BEGIN

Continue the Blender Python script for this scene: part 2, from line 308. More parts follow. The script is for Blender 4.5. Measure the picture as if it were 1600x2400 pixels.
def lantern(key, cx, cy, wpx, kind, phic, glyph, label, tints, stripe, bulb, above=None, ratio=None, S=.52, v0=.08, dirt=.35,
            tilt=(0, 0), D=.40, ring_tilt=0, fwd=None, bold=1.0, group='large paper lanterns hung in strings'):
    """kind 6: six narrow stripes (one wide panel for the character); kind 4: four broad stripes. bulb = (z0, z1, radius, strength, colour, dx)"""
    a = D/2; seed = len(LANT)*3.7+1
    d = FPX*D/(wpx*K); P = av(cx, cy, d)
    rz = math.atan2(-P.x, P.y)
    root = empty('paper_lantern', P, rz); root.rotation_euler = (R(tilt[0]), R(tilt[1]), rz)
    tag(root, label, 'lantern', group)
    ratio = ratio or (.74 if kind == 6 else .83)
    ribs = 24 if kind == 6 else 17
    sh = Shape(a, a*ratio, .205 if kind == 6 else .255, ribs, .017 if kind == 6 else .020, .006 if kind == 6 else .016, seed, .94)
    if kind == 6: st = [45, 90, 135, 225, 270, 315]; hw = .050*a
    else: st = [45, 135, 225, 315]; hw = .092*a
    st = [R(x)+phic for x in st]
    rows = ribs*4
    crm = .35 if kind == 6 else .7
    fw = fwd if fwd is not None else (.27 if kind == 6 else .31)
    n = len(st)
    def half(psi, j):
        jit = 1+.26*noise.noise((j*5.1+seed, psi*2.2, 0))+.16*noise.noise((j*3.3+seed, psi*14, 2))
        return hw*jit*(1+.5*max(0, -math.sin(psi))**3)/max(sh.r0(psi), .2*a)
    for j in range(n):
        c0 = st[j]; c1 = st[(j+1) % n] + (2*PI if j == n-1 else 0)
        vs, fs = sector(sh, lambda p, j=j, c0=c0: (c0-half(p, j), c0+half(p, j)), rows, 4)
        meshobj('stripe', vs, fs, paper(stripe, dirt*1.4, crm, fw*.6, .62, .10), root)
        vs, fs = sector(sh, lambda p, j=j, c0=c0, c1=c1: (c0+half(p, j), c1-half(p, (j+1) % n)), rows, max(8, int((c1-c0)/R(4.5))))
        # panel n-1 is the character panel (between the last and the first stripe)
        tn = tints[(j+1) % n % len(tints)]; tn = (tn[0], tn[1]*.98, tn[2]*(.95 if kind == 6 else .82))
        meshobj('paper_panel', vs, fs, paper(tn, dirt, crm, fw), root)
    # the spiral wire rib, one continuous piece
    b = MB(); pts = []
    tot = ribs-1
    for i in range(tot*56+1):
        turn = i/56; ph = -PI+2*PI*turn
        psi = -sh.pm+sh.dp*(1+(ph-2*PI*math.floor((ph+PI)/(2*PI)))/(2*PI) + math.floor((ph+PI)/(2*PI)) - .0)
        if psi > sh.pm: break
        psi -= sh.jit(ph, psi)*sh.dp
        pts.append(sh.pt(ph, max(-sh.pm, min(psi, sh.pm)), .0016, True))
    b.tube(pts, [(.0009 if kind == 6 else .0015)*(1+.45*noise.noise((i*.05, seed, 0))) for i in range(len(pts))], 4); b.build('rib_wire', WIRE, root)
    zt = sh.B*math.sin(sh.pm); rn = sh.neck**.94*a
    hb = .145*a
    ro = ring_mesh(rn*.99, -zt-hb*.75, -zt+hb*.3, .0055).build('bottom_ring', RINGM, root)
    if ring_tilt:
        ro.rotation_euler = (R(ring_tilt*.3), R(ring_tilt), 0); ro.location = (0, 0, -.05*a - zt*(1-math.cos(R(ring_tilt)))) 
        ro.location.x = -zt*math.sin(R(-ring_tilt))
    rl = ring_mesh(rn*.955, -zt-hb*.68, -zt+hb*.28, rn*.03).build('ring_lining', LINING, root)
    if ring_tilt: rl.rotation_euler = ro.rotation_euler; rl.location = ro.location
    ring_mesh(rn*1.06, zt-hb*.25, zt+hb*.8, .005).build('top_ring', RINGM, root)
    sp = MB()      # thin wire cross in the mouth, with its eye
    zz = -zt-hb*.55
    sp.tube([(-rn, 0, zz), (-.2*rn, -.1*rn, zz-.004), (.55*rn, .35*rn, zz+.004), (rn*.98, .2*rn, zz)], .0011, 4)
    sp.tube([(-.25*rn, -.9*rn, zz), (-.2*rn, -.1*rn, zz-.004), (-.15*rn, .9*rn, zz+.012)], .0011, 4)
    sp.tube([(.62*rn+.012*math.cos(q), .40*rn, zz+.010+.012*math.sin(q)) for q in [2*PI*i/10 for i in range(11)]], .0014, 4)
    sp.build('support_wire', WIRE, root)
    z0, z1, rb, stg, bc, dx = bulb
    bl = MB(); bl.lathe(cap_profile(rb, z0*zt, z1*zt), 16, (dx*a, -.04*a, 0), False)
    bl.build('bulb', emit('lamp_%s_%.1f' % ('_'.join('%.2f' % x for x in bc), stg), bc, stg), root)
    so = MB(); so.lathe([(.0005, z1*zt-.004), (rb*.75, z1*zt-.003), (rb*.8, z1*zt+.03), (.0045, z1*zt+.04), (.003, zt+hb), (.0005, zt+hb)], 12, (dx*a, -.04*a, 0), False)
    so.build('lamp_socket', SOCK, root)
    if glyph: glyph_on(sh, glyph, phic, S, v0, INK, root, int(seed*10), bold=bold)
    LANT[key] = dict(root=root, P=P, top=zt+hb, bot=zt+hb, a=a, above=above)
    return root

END

* **What the task asks**: Nothing should be changed: write out all of the data as is.

* **Exercise output**:
Continue the Blender Python script for this scene: part 2, from line 308. More parts follow. The script is for Blender 4.5. Measure the picture as if it were 1600x2400 pixels.
def lantern(key, cx, cy, wpx, kind, phic, glyph, label, tints, stripe, bulb, above=None, ratio=None, S=.52, v0=.08, dirt=.35,
            tilt=(0, 0), D=.40, ring_tilt=0, fwd=None, bold=1.0, group='large paper lanterns hung in strings'):
    """kind 6: six narrow stripes (one wide panel for the character); kind 4: four broad stripes. bulb = (z0, z1, radius, strength, colour, dx)"""
    a = D/2; seed = len(LANT)*3.7+1
    d = FPX*D/(wpx*K); P = av(cx, cy, d)
    rz = math.atan2(-P.x, P.y)
    root = empty('paper_lantern', P, rz); root.rotation_euler = (R(tilt[0]), R(tilt[1]), rz)
    tag(root, label, 'lantern', group)
    ratio = ratio or (.74 if kind == 6 else .83)
    ribs = 24 if kind == 6 else 17
    sh = Shape(a, a*ratio, .205 if kind == 6 else .255, ribs, .017 if kind == 6 else .020, .006 if kind == 6 else .016, seed, .94)
    if kind == 6: st = [45, 90, 135, 225, 270, 315]; hw = .050*a
    else: st = [45, 135, 225, 315]; hw = .092*a
    st = [R(x)+phic for x in st]
    rows = ribs*4
    crm = .35 if kind == 6 else .7
    fw = fwd if fwd is not None else (.27 if kind == 6 else .31)
    n = len(st)
    def half(psi, j):
        jit = 1+.26*noise.noise((j*5.1+seed, psi*2.2, 0))+.16*noise.noise((j*3.3+seed, psi*14, 2))
        return hw*jit*(1+.5*max(0, -math.sin(psi))**3)/max(sh.r0(psi), .2*a)
    for j in range(n):
        c0 = st[j]; c1 = st[(j+1) % n] + (2*PI if j == n-1 else 0)
        vs, fs = sector(sh, lambda p, j=j, c0=c0: (c0-half(p, j), c0+half(p, j)), rows, 4)
        meshobj('stripe', vs, fs, paper(stripe, dirt*1.4, crm, fw*.6, .62, .10), root)
        vs, fs = sector(sh, lambda p, j=j, c0=c0, c1=c1: (c0+half(p, j), c1-half(p, (j+1) % n)), rows, max(8, int((c1-c0)/R(4.5))))
        # panel n-1 is the character panel (between the last and the first stripe)
        tn = tints[(j+1) % n % len(tints)]; tn = (tn[0], tn[1]*.98, tn[2]*(.95 if kind == 6 else .82))
        meshobj('paper_panel', vs, fs, paper(tn, dirt, crm, fw), root)
    # the spiral wire rib, one continuous piece
    b = MB(); pts = []
    tot = ribs-1
    for i in range(tot*56+1):
        turn = i/56; ph = -PI+2*PI*turn
        psi = -sh.pm+sh.dp*(1+(ph-2*PI*math.floor((ph+PI)/(2*PI)))/(2*PI) + math.floor((ph+PI)/(2*PI)) - .0)
        if psi > sh.pm: break
        psi -= sh.jit(ph, psi)*sh.dp
        pts.append(sh.pt(ph, max(-sh.pm, min(psi, sh.pm)), .0016, True))
    b.tube(pts, [(.0009 if kind == 6 else .0015)*(1+.45*noise.noise((i*.05, seed, 0))) for i in range(len(pts))], 4); b.build('rib_wire', WIRE, root)
    zt = sh.B*math.sin(sh.pm); rn = sh.neck**.94*a
    hb = .145*a
    ro = ring_mesh(rn*.99, -zt-hb*.75, -zt+hb*.3, .0055).build('bottom_ring', RINGM, root)
    if ring_tilt:
        ro.rotation_euler = (R(ring_tilt*.3), R(ring_tilt), 0); ro.location = (0, 0, -.05*a - zt*(1-math.cos(R(ring_tilt)))) 
        ro.location.x = -zt*math.sin(R(-ring_tilt))
    rl = ring_mesh(rn*.955, -zt-hb*.68, -zt+hb*.28, rn*.03).build('ring_lining', LINING, root)
    if ring_tilt: rl.rotation_euler = ro.rotation_euler; rl.location = ro.location
    ring_mesh(rn*1.06, zt-hb*.25, zt+hb*.8, .005).build('top_ring', RINGM, root)
    sp = MB()      # thin wire cross in the mouth, with its eye
    zz = -zt-hb*.55
    sp.tube([(-rn, 0, zz), (-.2*rn, -.1*rn, zz-.004), (.55*rn, .35*rn, zz+.004), (rn*.98, .2*rn, zz)], .0011, 4)
    sp.tube([(-.25*rn, -.9*rn, zz), (-.2*rn, -.1*rn, zz-.004), (-.15*rn, .9*rn, zz+.012)], .0011, 4)
    sp.tube([(.62*rn+.012*math.cos(q), .40*rn, zz+.010+.012*math.sin(q)) for q in [2*PI*i/10 for i in range(11)]], .0014, 4)
    sp.build('support_wire', WIRE, root)
    z0, z1, rb, stg, bc, dx = bulb
    bl = MB(); bl.lathe(cap_profile(rb, z0*zt, z1*zt), 16, (dx*a, -.04*a, 0), False)
    bl.build('bulb', emit('lamp_%s_%.1f' % ('_'.join('%.2f' % x for x in bc), stg), bc, stg), root)
    so = MB(); so.lathe([(.0005, z1*zt-.004), (rb*.75, z1*zt-.003), (rb*.8, z1*zt+.03), (.0045, z1*zt+.04), (.003, zt+hb), (.0005, zt+hb)], 12, (dx*a, -.04*a, 0), False)
    so.build('lamp_socket', SOCK, root)
    if glyph: glyph_on(sh, glyph, phic, S, v0, INK, root, int(seed*10), bold=bold)
    LANT[key] = dict(root=root, P=P, top=zt+hb, bot=zt+hb, a=a, above=above)
    return root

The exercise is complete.